1.      Meningkatkan mutu tenaga kerja
Pemerintah dalam rangka meningkatkan mutu tenaga kerja dengan cara memberikan pelatihan-pelatihan bagi tenaga kerja. Pelatihan kerja diselenggarakan dan diarahkan untuk membekali, meningkatkan, dan mengembangkan kemampuan dan produktivitas tenaga kerja. Dengan adanya pelatihan kerja diharapkan dapat meningkatkan kualitas tenaga kerja sehingga mampu bersaing dengan tenaga kerja luar negeri.

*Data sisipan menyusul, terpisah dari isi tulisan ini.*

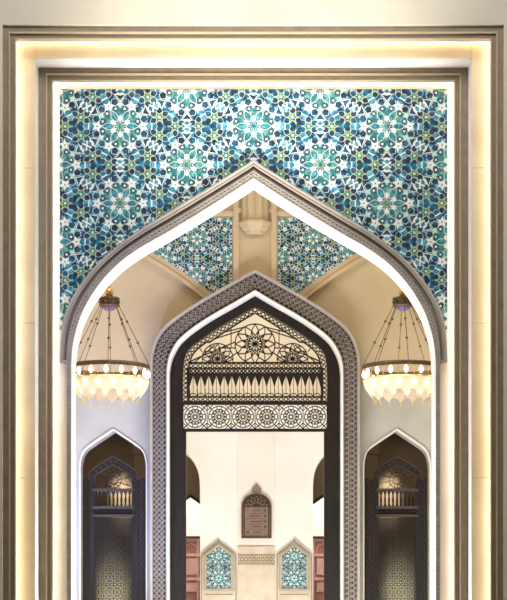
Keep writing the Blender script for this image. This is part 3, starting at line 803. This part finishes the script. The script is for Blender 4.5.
# corridor beyond: brown arch, cream wall and mauve doors
YC2, YF = 16.8, 19.0
for s, side in ((-1, 'left'), (1, 'right')):
    cxx = s*abs((X(189.5, YC2)+(-X(322.2, YC2)))/2)
    ap, sl = Z(496, YC2), L(8.5, YC2)
    hwid = 1.0
    mb = MB()
    und = [(cxx-hwid, Z(545, YC2)), (cxx-hwid+.1, Z(522, YC2)), (cxx-L(20, YC2), Z(509.5, YC2)), (cxx, ap), (cxx+L(20, YC2), Z(509.5, YC2)), (cxx+hwid-.1, Z(522, YC2)), (cxx+hwid, Z(545, YC2))]
    xin, xout = s*.35, s*4.2
    poly = [(min(xin, xout), 0), (und[0][0], 0)]+und+[(und[-1][0], 0), (max(xin, xout), 0), (max(xin, xout), 8), (min(xin, xout), 8)]
    mb.prism(poly, YC2, YC2+.25); struct(mb.build('wall_corridor_'+side, M['brown']))
    mb = MB(); mb.ribbon(und[1:-1], L(3.4, YC2), YC2-.06, YC2+.02); tr_ = struct(mb.build('trim_%d' % (19 if s < 0 else 20), M['wood2']))
    mb = MB(); mb.ribbon([(x, z+L(3.0, YC2)) for x, z in und[2:-2]], .03, YC2+.28, YC2+.3); mb.build('light_strip', M['ledw'], tr_)
    # door
    root = empty('wooden_door', 'mauve panelled door with arched inset, at the %s edge of the portal view' % side, 'door')
    dl, dr, zt_ = X(181, YF), X(201.5, YF), Z(538.5, YF)
    if s > 0: dl, dr = -dr, -dl
    w_ = dr-dl; v = lambda n: L(n, YF); zq = lambda y: Z(y, YF)
    mb = MB(); mb.box(dl-.6, dr+.6, YF-.05, YF, 0, zt_); mb.build('leaf', M['pinkdk'], root)
    mb = MB()
    xs3 = [dl-.5, dl-.1, dl, dr-v(4.5), dr+v(1), dr+.45]
    for xx in xs3: mb.box(xx, xx+v(1.6), YF-.08, YF-.05, 0, zt_)
    for ya, yb in ((556.5, 553.8), (580.5, 577.5), (541.5, 538.5), (640, 625)): mb.box(dl-.6, dr+.6, YF-.075, YF-.05, zq(ya), zq(yb))
    mid_ = (dl+dr)/2
    for xm, ww in ((mid_, w_*.3), (mid_-.62, w_*.3), (mid_+.62, w_*.3)):
        mb.ribbon([(xm-ww, zq(553)), (xm-ww, zq(548.5)), (xm-ww*.8, zq(546)), (xm, zq(543.5)), (xm+ww*.8, zq(546)), (xm+ww, zq(548.5)), (xm+ww, zq(553))], v(1.1), YF-.07, YF-.05)
        for a, b in ((575, 558.5), (592, 582.5)): mb.box(xm-ww, xm+ww, YF-.065, YF-.05, zq(a), zq(b))
    mb.build('panelling', M['pink'], root)
    mb = MB(); mb.box(dl-.7, dr+.7, YF-.12, YF, zt_, zt_+v(2)); mb.build('lintel', M['wood2'], root)
mb = MB(); mb.box(-4.3, 4.3, YF, YF+.1, 0, 8); struct(mb.build('wall_far', M['ivory']))
mb = MB(); mb.box(-4.3, 4.3, 14.6, YF+.1, 8, 8.1); struct(mb.build('ceiling_corridor', M['ivory']))

# ================================================================== CHANDELIERS
def chandelier(px_, label):
    Yc = 3.0; u = lambda n: L(n, Yc); zz = lambda y: Z(y, Yc)
    x0 = X(px_, Yc); base = (x0, Yc, zz(367.5))
    root = empty('chandelier', label, 'chandelier', 'ring chandeliers hanging behind the large arch', base)
    zb = base[2]; rel = lambda y: zz(y)-zb
    R = u(40.3)
    zhub, zring = rel(305), rel(367)
    mb = MB(); mb.lathe([(u(4), rel(310.5)), (u(6.5), rel(308.5)), (u(9), rel(306.5))], n=24); mb.build('hub_bowl', M['enamel'], root, True)
    mb = MB(); mb.lathe([(u(8.6), rel(307)), (u(10.4), rel(306)), (u(10.4), rel(304.8)), (u(9.2), rel(304)), (u(9.2), rel(300.5)), (u(10.6), rel(299.6)), (u(10.6), rel(298.2)), (u(8.5), rel(298)), (u(3), rel(295.5))], n=32, star=.03)
    for i in range(16):
        a = 2*PI*i/16; mb.lathe([(.001, -u(1.4)), (u(.9), -u(.6)), (u(.9), u(.6)), (.001, u(1.4))], (u(10)*math.cos(a), u(10)*math.sin(a), rel(302.3)), 6)
    mb.build('hub', M['bronze'], root)
    mb = MB(); mb.lathe([(u(2.6), rel(296)), (u(4.2), rel(293.5)), (u(3.4), rel(290)), (u(1.6), rel(288.5)), (u(2.2), rel(287)), (u(.8), rel(285)), (.006, rel(283))], n=16); mb.build('finial', M['gold'], root, True)
    mb = MB(); mb.tube((0, 0, rel(284)), (0, 0, 11.6-zb-.0), .012); mb.build('suspension_rod', M['bronze'], root)
    for k_ in range(8):
        a = math.radians(3+45*k_); c_, s_ = math.cos(a), math.sin(a)
        p, q = Vector((u(9.2)*c_, u(9.2)*s_, rel(305))), Vector((R*c_, R*s_, rel(366)))
        mb = MB(); mb.tube(p, q, u(.38), 6); rod = mb.build('rod', M['bronze'], root)
        for t in (.27, .62):
            mb = MB(); r = u(1.35); mb.lathe([(r*math.sin(PI*j/6)+.0005, -r*math.cos(PI*j/6)) for j in range(7)], tuple(p+(q-p)*t), 10); mb.build('bead', M['bronze'], rod, True)
    mb = MB(); mb.lathe([(R, rel(370.6)), (R+u(.5), rel(370.4)), (R+u(.5), rel(369.6)), (R, rel(369.2)), (R, rel(367.6)), (R+u(.5), rel(367.2)), (R+u(.5), rel(366.2)), (R-u(1), rel(366)), (R-u(1), rel(370.6)), (R, rel(370.6))], n=64, closed_ends=False); mb.build('ring_band', M['bronze'], root)
    mb = MB(); mb.lathe([(R-u(.3), rel(381.2)), (R+u(.4), rel(380.6)), (R-u(.3), rel(380)), (R-u(1), rel(380.6)), (R-u(.3), rel(381.2))], n=64, closed_ends=False)
    for k_ in range(16):
        a = 2*PI*(k_+.5)/16; mb.tube((R*.985*math.cos(a), R*.985*math.sin(a), rel(380.6)), (R*.985*math.cos(a), R*.985*math.sin(a), rel(370.4)), u(.3), 5)
    mb.build('lower_ring', M['gold'], root)
    for k_ in range(16):                      # lamps under the band and under the lower ring
        a = 2*PI*k_/16
        for rr, ya, yb in ((R*.97, 371, 378.5), (R*.90, 382, 389.5)):
            b_ = a+(PI/16 if ya > 380 else 0)
            h_ = rel(ya)-rel(yb); mb = MB()
            mb.lathe([(u(.8), 0), (u(1.7), -h_*.25), (u(2.1), -h_*.55), (u(1.4), -h_*.85), (.002, -h_)], (rr*math.cos(b_), rr*math.sin(b_), rel(ya)), 10); mb.build('lamp_glass', M['lamp'], root, True)
    # scalloped glass skirt
    n = 16*10; rows = []
    def sk(t, a): return (R*(.99-.26*t**1.6), rel(381+18.5*t))
    nv = 8
    for j in range(nv+1):
        row = []
        for i in range(n+1):
            a = 2*PI*i/n; f_ = abs(math.sin(8*a)); lim = 1-.34*f_**.75
            t = j/nv*lim; r, z = sk(t, a); row.append((r*math.cos(a), r*math.sin(a), z))
        rows.append(row)
    mb = MB(); mb.loft(rows); mb.build('glass_skirt', M['frost'], root, True)
    for k_ in range(16):
        a = 2*PI*k_/16; r, z = sk(1, a); mb = MB()
        mb.lathe([(.004, u(.8)), (u(.45), -u(.5)), (u(.35), -u(2)), (u(.75), -u(3.2)), (.002, -u(4.6))], (r*math.cos(a), r*math.sin(a), z), 8); mb.build('drop', M['gold'], root, True)
    li = bpy.data.lights.new('chandelier_glow', 'POINT'); li.energy = 6; li.color = (1, .93, .82); li.shadow_soft_size = .25
    lo = bpy.data.objects.new('chandelier_glow', li); COL.objects.link(lo); lo.location = (x0, Yc, zz(386))
    return root
chandelier(109.3, 'ring chandelier with glass lamps and scalloped skirt hanging on the left')
chandelier(403, 'ring chandelier with glass lamps and scalloped skirt hanging on the right')
for o in list(bpy.data.objects):
    if o.parent or 'category' not in o: continue
    n_ = o.name.split('.')[0]
    g = {'lattice_screen': 'lattice screens in the side openings', 'framed_tile_panel': 'framed mosaic panels of the back room', 'wooden_door': 'mauve doors of the corridor',
         'light_strip': 'light strips of the front frame', 'tile_panel': 'mosaic panels between the arches' if 'small' in o['label'] else None,
         'pilaster': 'pilasters of the side rooms' if 'dim room' in o['label'] else None}.get(n_)
    if g: o['group'] = g

# ================================================================== LIGHT
def area(name, loc, rot, sx, sy, e, col=(1, .93, .82)):
    l = bpy.data.lights.new(name, 'AREA'); l.shape = 'RECTANGLE'; l.size = sx; l.size_y = sy; l.energy = e; l.color = col
    o = bpy.data.objects.new(name, l); COL.objects.link(o); o.location = loc; o.rotation_euler = rot; return o
def spot(name, loc, tgt, e, ang, col, blend=.5, rad=.1):
    l = bpy.data.lights.new(name, 'SPOT'); l.energy = e; l.spot_size = math.radians(ang); l.spot_blend = blend; l.color = col; l.shadow_soft_size = rad
    o = bpy.data.objects.new(name, l); COL.objects.link(o); o.location = loc
    o.rotation_euler = (Vector(tgt)-Vector(loc)).to_track_quat('-Z', 'Y').to_euler(); return o
WARM = (1, .88, .70)
area('front_hall_light', (0, -7, 12.5), (math.radians(50), 0, 0), 6, 3, 520, (1, .96, .9))
spot('front_fill_up', (0, -5, .1), (0, 0, 11.3), 10500, 33, (1, .95, .85), 1, .3)  # added fill from below for the frame's soffit and the wall top
area('floor_uplight', (0, .6, .05), (PI, 0, 0), 4.4, .45, 420, (1, .99, .99))
area('hall_fill_top', (0, 1.3, 10.9), (math.radians(55), 0, 0), 8, .5, 100, (1, .95, .86))  # added unseen light washing the hall's back wall from above
area('hall_fill_up', (0, 3.2, .1), (math.radians(160), 0, 0), 7, 2, 410, (1, .96, .9))  # added upward fill that brightens the beige hall walls
area('back_room_light', (0, 10.6, 10.2), (math.radians(25), 0, 0), 5, 2, 190, (1, .97, .94))
area('back_room_fill_up', (0, 10.5, .1), (math.radians(140), 0, 0), 3, 1.5, 360, (1, .97, .94))  # added unseen fill, brightens the back wall from low down
area('corridor_light', (0, 18.0, 7.8), (0, 0, 0), 7, .8, 480, (1, .96, .9))
spot('cool_hall_light', (-3.7, 1.6, .4), (-2.3, 6.3, 4.9), 1700, 48, (.3, .42, 1), .8, .3)
spot('cool_front_light', (-1.4, -4, .1), (-2.25, .3, 6.3), 1000, 24, (.45, .55, 1), .9, .2)
for s in (-1, 1):
    spot('screen_glow_spot', (s*2.75, 8.9, .9), (s*2.78, 10, 2.65), 1500, 22, (.78, 1, .92), 1)  # added spot, stands in for the pale green glow behind each screen
    spot('side_room_lamp', (s*2.65, 9.3, 5.7), (s*2.6, 10, 4.6), 500, 24, (1, .95, .8), .9)
    area('side_room_ceiling_light', (s*3, 8.4, 5.9), (0, 0, 0), 1.5, 1.5, 18, (1, .86, .7))
w = bpy.data.worlds.new('World'); scn.world = w; w.use_nodes = True
w.node_tree.nodes['Background'].inputs[0].default_value = (.95, .93, .9, 1); w.node_tree.nodes['Background'].inputs[1].default_value = .16

# ================================================================== CAMERA
cd = bpy.data.cameras.new('Camera'); cam = bpy.data.objects.new('Camera', cd); COL.objects.link(cam)
cam.location = (CX, -D, CZ); cam.rotation_euler = (PI/2, 0, 0)
cd.sensor_fit = 'VERTICAL'; cd.sensor_height = 36; cd.lens = F/600*36
cd.shift_y = (VY-300)/600; cd.shift_x = -(VX-253.5)/600
cd.clip_end = 200
scn.camera = cam
scn.view_settings.view_transform = 'Standard'; scn.view_settings.look = 'None'; scn.view_settings.gamma = 1
scn.view_settings.use_curve_mapping = False; scn.view_settings.exposure = 0.15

2.      Memperluas kesempatan kerja
Pemerintah berupaya untuk memperluas kesempatan kerja dengan cara berikut ini, mendirikan industri atau pabrik yang bersifat padat karya, mendorong usaha-usaha kecil menengah, mengintensifkan pekerjaan di daerah pedesaan, meningkatkan investasi (penanaman modal) asing.
3.      Memperluas pemerataan lapangan kerja
Pemerintah mengoptimalkan informasi pemberitahuan lowongan kerja kepada para pencari kerja melalui pasar kerja. Dengan cara ini diharapkan pencari kerja mudah mendapatkan informasi lowongan pekerjaan.

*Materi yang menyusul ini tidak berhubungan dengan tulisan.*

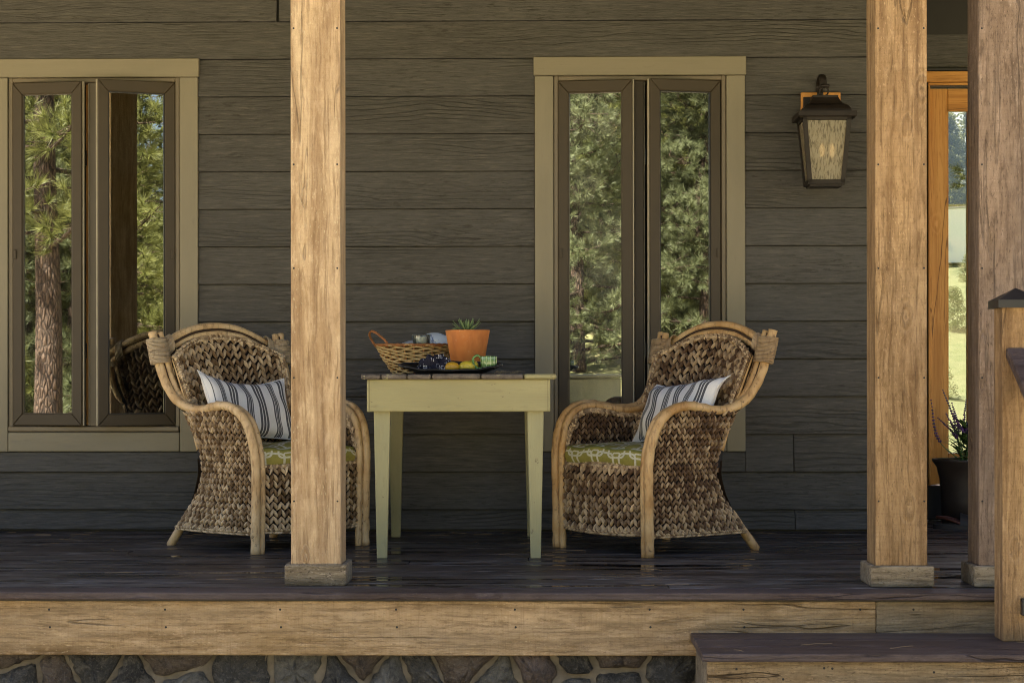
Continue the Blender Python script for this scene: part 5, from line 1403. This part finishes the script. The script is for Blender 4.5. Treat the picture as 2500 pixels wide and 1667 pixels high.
v = [b.vert(p) for p in ((-1.7, -.03, 1.225), (1.7, -.03, 1.43), (1.7, 2.3, 1.47), (-1.7, 2.3, 1.265), (-1.7, -.03, 1.275), (1.7, -.03, 1.48), (1.7, 2.3, 1.52), (-1.7, 2.3, 1.315))]
for f_ in ((0, 3, 2, 1), (4, 5, 6, 7), (0, 1, 5, 4), (1, 2, 6, 5), (2, 3, 7, 6), (3, 0, 4, 7)): b.face([v[i] for i in f_])
b.build('roof', plain('grey_metal_roof', (0.3, 0.3, 0.3), .5), shd)

nd = MB(); rn2 = random.Random(55)
for k in range(70):
    x = rn2.uniform(-2.6, 2.2); y = rn2.choice((rn2.uniform(6.6, 9.0), rn2.uniform(8.75, 9.03), rn2.uniform(6.6, 9.0), rn2.uniform(8.85, 9.03), rn2.uniform(6.08, 6.5)))
    if y < 6.52: x = rn2.uniform(.55, 2.0); z = SZ + .002
    else: z = .0035
    a = rn2.gauss(0, .5) if rn2.random() < .6 else rn2.uniform(0, 3.14); l = rn2.uniform(.02, .055)
    d = Vector((math.cos(a), math.sin(a), 0)) * l; p = Vector((x, y, z))
    nd.tube([p - d, p + Vector((0, 0, .001)) + d.cross(Vector((0, 0, 1))) * rn2.uniform(-.15, .15), p + d], .0009, 3)
tag(nd.build('dropped_needles', plain('dry_needle', (0.30, 0.20, 0.10), .8), None), 'dry pine needles scattered over the deck boards', 'needles', kind='stuff')

for n_ in range(4):
    y = 74 + n_ * 1.5; x = .214 * y - 2.4 + n_ * 1.7
    pine(1 - n_ % 2, x, y, n_ * 2.1, .62, f'{NAMES[n_]} taller pine from the left in the back row behind the house', 'tree')
rsb = random.Random(9)
WHICH = ['nearest', 'second nearest', 'middle', 'fourth nearest', 'fifth nearest', 'farthest']
for n_ in range(6):
    y = 24 + n_ * 4.6; x = .214 * y + (-.35, .45, -.1, .6, -.5, .2)[n_]
    r = thing('shrub', f'{WHICH[n_]} small meadow shrub behind the house, seen low through the entry door', 'shrub', (x, y, ground_z(x, y) - .05), n_ * 1.1, 'meadow shrubs behind the house')
    r.scale = (.16, .16, .11)
    c = MESH[2][2].copy(); COL.objects.link(c); c.parent = r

4.      Memperbaiki sistem pengupahan
Pemerintah harus memerhatikan penghasilan yang layak bagi pekerja. Untuk itu pemerintah menetapkan upah minimum regional (UMR). Dengan penetapan upah minimum berarti pengusaha dilarang membayar upah lebih rendah dari upah minimum yang ditetapkan.

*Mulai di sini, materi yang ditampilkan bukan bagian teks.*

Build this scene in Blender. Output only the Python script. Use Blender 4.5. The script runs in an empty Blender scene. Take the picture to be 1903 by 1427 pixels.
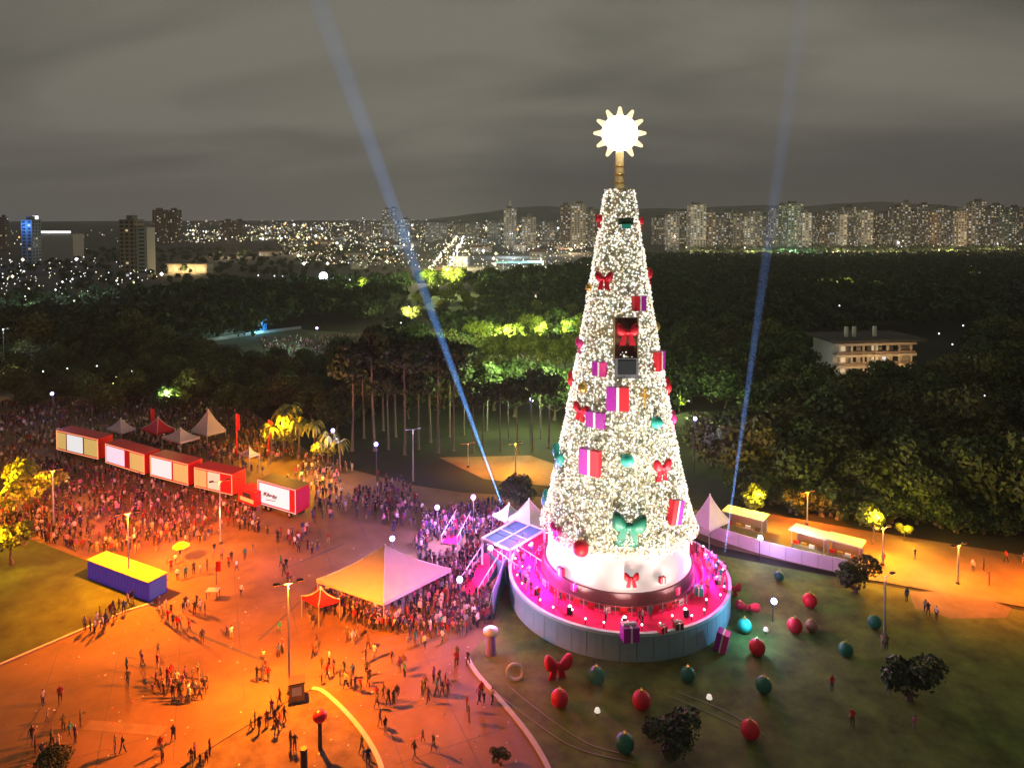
import bpy, bmesh, math, random
import numpy as np
from mathutils import Vector, Matrix
R = math.radians
random.seed(7); rng = np.random.default_rng(7)
sc = bpy.context.scene
col = sc.collection

# ------------------------------------------------------------------ camera, sky, sun, exposure
CAMH, PITCH, F, CX, CY = 47.0, 2.0, 1280.0, 951.5, 445.0   # principal point above the middle: the verticals stay upright
cam_d = bpy.data.cameras.new('camera'); cam = bpy.data.objects.new('camera', cam_d); col.objects.link(cam)
cam_d.sensor_width = 36; cam_d.lens = 36*F/1903; cam_d.shift_y = -(713.5-CY)/1903; cam_d.clip_start = .5; cam_d.clip_end = 60000
cam.location = (0, 0, CAMH); cam.rotation_euler = (R(90-PITCH), 0, 0)
sc.camera = cam

w = bpy.data.worlds.new('World'); sc.world = w; w.use_nodes = True
nt = w.node_tree; nt.nodes.clear()
def N(t, ty, **kw):
    n = t.nodes.new(ty)
    for k, v in kw.items(): setattr(n, k, v)
    return n
def math_node(t, op, a, b=None, c=None, clamp=False):
    n = N(t, 'ShaderNodeMath', operation=op); n.use_clamp = clamp
    for i, x in enumerate((a, b, c)):
        if x is None: continue
        if isinstance(x, (int, float)): n.inputs[i].default_value = x
        else: t.links.new(x, n.inputs[i])
    return n.outputs[0]
def build_sky(nt):
    L = nt.links.new
    out = N(nt, 'ShaderNodeOutputWorld')
    sky = N(nt, 'ShaderNodeTexSky'); sky.sky_type = 'NISHITA'; sky.sun_disc = False
    sky.sun_elevation = R(-8); sky.sun_rotation = R(200)
    bg1 = N(nt, 'ShaderNodeBackground'); bg1.inputs[1].default_value = .05
    L(sky.outputs[0], bg1.inputs[0])
    tc = N(nt, 'ShaderNodeTexCoord'); sep = N(nt, 'ShaderNodeSeparateXYZ'); L(tc.outputs['Generated'], sep.inputs[0])
    x, y, z = sep.outputs
    up = math_node(nt, 'MAXIMUM', z, 0.0)
    den = math_node(nt, 'ADD', up, .16)
    u = math_node(nt, 'DIVIDE', x, den); v = math_node(nt, 'DIVIDE', y, den)
    cmb = N(nt, 'ShaderNodeCombineXYZ'); L(u, cmb.inputs[0]); L(v, cmb.inputs[1])
    mp = N(nt, 'ShaderNodeMapping'); mp.inputs['Scale'].default_value = (.42, .8, 1); mp.inputs['Rotation'].default_value = (0, 0, .25)
    mp.inputs['Location'].default_value = (2.3, 1.1, .4)
    L(cmb.outputs[0], mp.inputs[0])
    no = N(nt, 'ShaderNodeTexNoise'); no.inputs['Scale'].default_value = 1.0; no.inputs['Detail'].default_value = 5; no.inputs['Roughness'].default_value = .48; no.inputs['Distortion'].default_value = .6
    L(mp.outputs[0], no.inputs['Vector'])
    cr = N(nt, 'ShaderNodeValToRGB'); e = cr.color_ramp.elements
    e[0].position = .38; e[0].color = (.058, .056, .047, 1); e[1].position = .63; e[1].color = (.190, .178, .145, 1)
    L(no.outputs[0], cr.inputs[0])
    # glow of the town low on the horizon, stronger to the west (left) where the lights are
    hz = math_node(nt, 'POWER', math_node(nt, 'SUBTRACT', 1.0, up, clamp=True), 9.0)
    hmix = N(nt, 'ShaderNodeMix', data_type='RGBA'); L(hz, hmix.inputs[0])
    L(cr.outputs[0], hmix.inputs[6]); hmix.inputs[7].default_value = (.175, .160, .145, 1)
    # one darker bank of cloud lying low over the far (right hand) skyline
    bx = N(nt, 'ShaderNodeMapRange', interpolation_type='SMOOTHSTEP'); L(x, bx.inputs[0])
    bx.inputs[1].default_value = -.12; bx.inputs[2].default_value = .06
    no2 = N(nt, 'ShaderNodeTexNoise'); no2.inputs['Scale'].default_value = 5.0; no2.inputs['Detail'].default_value = 3
    mp2 = N(nt, 'ShaderNodeMapping'); mp2.inputs['Scale'].default_value = (1, 1, 5); L(tc.outputs['Generated'], mp2.inputs[0]); L(mp2.outputs[0], no2.inputs['Vector'])
    zz = math_node(nt, 'MULTIPLY_ADD', no2.outputs[0], .10, z)
    bz = N(nt, 'ShaderNodeMapRange', interpolation_type='SMOOTHSTEP'); L(zz, bz.inputs[0])
    bz.inputs[1].default_value = .20; bz.inputs[2].default_value = .09; bz.inputs[3].default_value = 0; bz.inputs[4].default_value = 1
    bank = math_node(nt, 'MULTIPLY', math_node(nt, 'MULTIPLY', bx.outputs[0], bz.outputs[0]), .85)
    bmix = N(nt, 'ShaderNodeMix', data_type='RGBA'); L(bank, bmix.inputs[0]); L(hmix.outputs[2], bmix.inputs[6]); bmix.inputs[7].default_value = (.066, .063, .063, 1)
    bg2 = N(nt, 'ShaderNodeBackground'); bg2.inputs[1].default_value = 1.0
    L(bmix.outputs[2], bg2.inputs[0])
    ad = N(nt, 'ShaderNodeAddShader'); L(bg1.outputs[0], ad.inputs[0]); L(bg2.outputs[0], ad.inputs[1]); L(ad.outputs[0], out.inputs[0])
build_sky(nt)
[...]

SUDUT PANDANG PERUSAHAAN DALAM KESEJAHTERAAN PEKERJA :

Disatu sisi pun Perusahaan swasta juga harus pro aktif dalam kesejahteraan buruh dengan menjadikan pekerja sebagai nilai asset yang tak ternilai tetapi terjamin. Karena dengan menjadikan karyawan sebagai nilai investasi maka harmonisasi suasana kerja, suasana perusahaan akan terjamin dengan tidak keluar masuknya pekerja diperusahaan tersebut. Penerapan system outsourching punharus dilaksanakan sebagaimana mestinya. Tidak serta merta melimpahkan status karyawan maka sistem pengupahan pun telat dilaksanakan, lembur tak terbayarkan serta kesehatan pun tak tergantikan. Biar bagaimanapun pekerja adalah asset perusahaan yang sangat berharga dan tak ternilai harganya. Oleh karenanya para pengusaha harus berlaku adil dan bijaksana tidak semena-mena memperlakukan para buruh yang telah bekerja untuk memenuhi kebutuhan perusahaan, dan tepat waktu dalam memberikan upah yang sesuai dan tunjangan serta memberikan fasilitas dan pelayanan yang baik kepada buruh tempat dimana mereka bekerja.

SUDUT PANDANG BURUH :

Buruh juga harus mempunyai itikad baik dalam menyelesaikan konflik yang dilakukan oleh perusahaan yang telah menganggap mereka semena-mena. Dalam melakukan demo buruh harusnya memperhatikan hal-hal yang tidak merugikan orang lain. Karena masyarakat publik merasa dirugikan dan terganggu aktifitasnya akibat adanya demo yang dilakukan para buruh. Buruh juga jangan melakukan demo secara anarkis yang dapat merugikan orang lain bahkan merugikan diri mereka msing-masing.